--- START ---

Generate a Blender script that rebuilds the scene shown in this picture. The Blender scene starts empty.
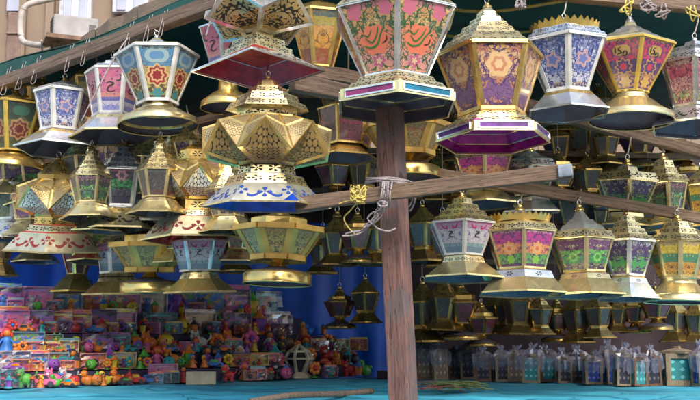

--- END ---
--- START ---

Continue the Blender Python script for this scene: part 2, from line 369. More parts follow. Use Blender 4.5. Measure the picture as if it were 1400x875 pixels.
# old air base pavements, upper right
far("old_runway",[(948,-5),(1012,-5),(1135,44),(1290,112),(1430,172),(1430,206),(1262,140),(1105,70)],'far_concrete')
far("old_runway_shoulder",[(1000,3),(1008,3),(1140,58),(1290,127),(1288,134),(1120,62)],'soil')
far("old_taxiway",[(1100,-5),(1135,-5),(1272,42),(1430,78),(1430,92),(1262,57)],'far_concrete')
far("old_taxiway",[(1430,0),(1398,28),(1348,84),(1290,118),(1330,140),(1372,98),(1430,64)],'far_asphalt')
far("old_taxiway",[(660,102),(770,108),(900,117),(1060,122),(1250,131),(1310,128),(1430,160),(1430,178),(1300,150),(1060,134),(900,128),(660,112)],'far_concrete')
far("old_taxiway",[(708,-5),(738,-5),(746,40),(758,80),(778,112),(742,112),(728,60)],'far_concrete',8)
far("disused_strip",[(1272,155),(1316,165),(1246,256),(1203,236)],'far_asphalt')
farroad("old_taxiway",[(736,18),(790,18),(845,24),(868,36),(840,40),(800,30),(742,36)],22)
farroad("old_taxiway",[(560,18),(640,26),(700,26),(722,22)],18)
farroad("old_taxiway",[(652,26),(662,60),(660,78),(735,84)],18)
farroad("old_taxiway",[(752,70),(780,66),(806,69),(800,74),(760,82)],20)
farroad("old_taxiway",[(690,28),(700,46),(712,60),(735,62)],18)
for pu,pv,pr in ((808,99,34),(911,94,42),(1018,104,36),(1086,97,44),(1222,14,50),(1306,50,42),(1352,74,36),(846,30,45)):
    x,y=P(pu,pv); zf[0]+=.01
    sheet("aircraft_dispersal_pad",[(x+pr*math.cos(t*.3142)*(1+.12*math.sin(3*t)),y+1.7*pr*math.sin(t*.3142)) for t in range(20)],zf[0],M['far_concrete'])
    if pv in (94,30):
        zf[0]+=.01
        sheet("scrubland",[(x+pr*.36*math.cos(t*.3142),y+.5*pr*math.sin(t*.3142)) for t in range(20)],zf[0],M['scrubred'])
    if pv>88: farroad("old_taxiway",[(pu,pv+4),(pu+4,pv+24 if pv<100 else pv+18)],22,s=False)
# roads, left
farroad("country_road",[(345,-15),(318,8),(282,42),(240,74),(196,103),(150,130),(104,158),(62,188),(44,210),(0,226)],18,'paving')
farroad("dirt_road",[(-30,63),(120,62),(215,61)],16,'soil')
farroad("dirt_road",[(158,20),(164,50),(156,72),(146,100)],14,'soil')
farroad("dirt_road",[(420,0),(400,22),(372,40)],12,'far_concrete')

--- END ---

» **Work to be completed**:
Using the records above, list each line that includes "this".

» **Right answer**:
Generate a Blender script that rebuilds the scene shown in this picture. The Blender scene starts empty.
Continue the Blender Python script for this scene: part 2, from line 369. More parts follow. Use Blender 4.5. Measure the picture as if it were 1400x875 pixels.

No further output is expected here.